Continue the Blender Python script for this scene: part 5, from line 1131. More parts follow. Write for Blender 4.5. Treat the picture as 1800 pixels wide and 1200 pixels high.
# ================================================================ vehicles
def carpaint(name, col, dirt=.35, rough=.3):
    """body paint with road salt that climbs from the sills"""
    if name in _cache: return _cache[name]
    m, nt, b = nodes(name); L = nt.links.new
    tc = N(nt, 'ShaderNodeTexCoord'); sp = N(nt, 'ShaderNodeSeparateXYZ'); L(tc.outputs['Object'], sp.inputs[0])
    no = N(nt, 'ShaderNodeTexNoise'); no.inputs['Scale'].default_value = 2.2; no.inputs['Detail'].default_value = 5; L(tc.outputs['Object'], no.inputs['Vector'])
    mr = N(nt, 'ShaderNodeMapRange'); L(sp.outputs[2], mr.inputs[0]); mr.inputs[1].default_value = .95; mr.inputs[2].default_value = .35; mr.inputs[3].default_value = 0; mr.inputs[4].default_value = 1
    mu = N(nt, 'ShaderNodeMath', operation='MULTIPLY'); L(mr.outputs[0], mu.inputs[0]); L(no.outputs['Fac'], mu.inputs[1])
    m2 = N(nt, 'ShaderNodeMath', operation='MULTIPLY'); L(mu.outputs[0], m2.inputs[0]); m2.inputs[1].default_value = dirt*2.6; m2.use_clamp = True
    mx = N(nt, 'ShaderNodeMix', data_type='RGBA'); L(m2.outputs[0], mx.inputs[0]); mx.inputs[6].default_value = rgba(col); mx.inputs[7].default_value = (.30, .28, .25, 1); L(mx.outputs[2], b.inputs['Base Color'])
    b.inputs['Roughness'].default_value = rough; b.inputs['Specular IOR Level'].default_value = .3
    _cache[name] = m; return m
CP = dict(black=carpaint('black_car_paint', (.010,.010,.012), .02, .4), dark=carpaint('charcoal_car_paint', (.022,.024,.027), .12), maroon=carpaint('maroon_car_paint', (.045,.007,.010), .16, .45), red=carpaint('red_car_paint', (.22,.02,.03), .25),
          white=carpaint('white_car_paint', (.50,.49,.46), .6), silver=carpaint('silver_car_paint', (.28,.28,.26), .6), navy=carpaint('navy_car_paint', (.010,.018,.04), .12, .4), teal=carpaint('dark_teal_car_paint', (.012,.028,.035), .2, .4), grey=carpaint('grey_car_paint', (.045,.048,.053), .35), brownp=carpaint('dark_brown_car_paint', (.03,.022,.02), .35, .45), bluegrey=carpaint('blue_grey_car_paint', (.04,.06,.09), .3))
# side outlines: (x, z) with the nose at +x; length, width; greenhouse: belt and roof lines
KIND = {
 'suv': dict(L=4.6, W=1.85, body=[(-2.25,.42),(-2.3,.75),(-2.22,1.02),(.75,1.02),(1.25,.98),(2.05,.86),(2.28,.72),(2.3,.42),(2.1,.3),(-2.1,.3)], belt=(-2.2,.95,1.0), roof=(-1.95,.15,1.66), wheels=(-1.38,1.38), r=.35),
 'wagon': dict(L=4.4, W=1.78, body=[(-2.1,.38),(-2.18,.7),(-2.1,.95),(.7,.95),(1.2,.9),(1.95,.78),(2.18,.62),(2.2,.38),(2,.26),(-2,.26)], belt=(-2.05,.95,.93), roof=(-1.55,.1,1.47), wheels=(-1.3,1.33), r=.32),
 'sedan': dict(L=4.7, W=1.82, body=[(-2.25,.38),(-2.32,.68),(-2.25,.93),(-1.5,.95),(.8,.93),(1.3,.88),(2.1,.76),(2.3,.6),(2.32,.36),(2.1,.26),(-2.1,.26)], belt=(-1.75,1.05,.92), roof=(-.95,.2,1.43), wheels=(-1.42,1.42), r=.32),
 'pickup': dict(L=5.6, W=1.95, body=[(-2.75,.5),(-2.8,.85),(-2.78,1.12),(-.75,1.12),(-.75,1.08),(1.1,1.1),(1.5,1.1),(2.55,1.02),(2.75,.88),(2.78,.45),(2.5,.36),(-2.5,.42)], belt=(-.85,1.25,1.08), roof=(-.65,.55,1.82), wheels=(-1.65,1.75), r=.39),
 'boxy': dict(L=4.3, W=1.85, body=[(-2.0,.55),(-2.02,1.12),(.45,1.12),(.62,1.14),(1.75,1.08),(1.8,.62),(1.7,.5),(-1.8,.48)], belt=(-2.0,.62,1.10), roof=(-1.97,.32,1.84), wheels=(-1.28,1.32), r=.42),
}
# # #
**Exercise**: Read the data above. Pull out each line in which the string "from" appears.

**Solution below**:
Continue the Blender Python script for this scene: part 5, from line 1131. More parts follow. Write for Blender 4.5. Treat the picture as 1800 pixels wide and 1200 pixels high.
    """body paint with road salt that climbs from the sills"""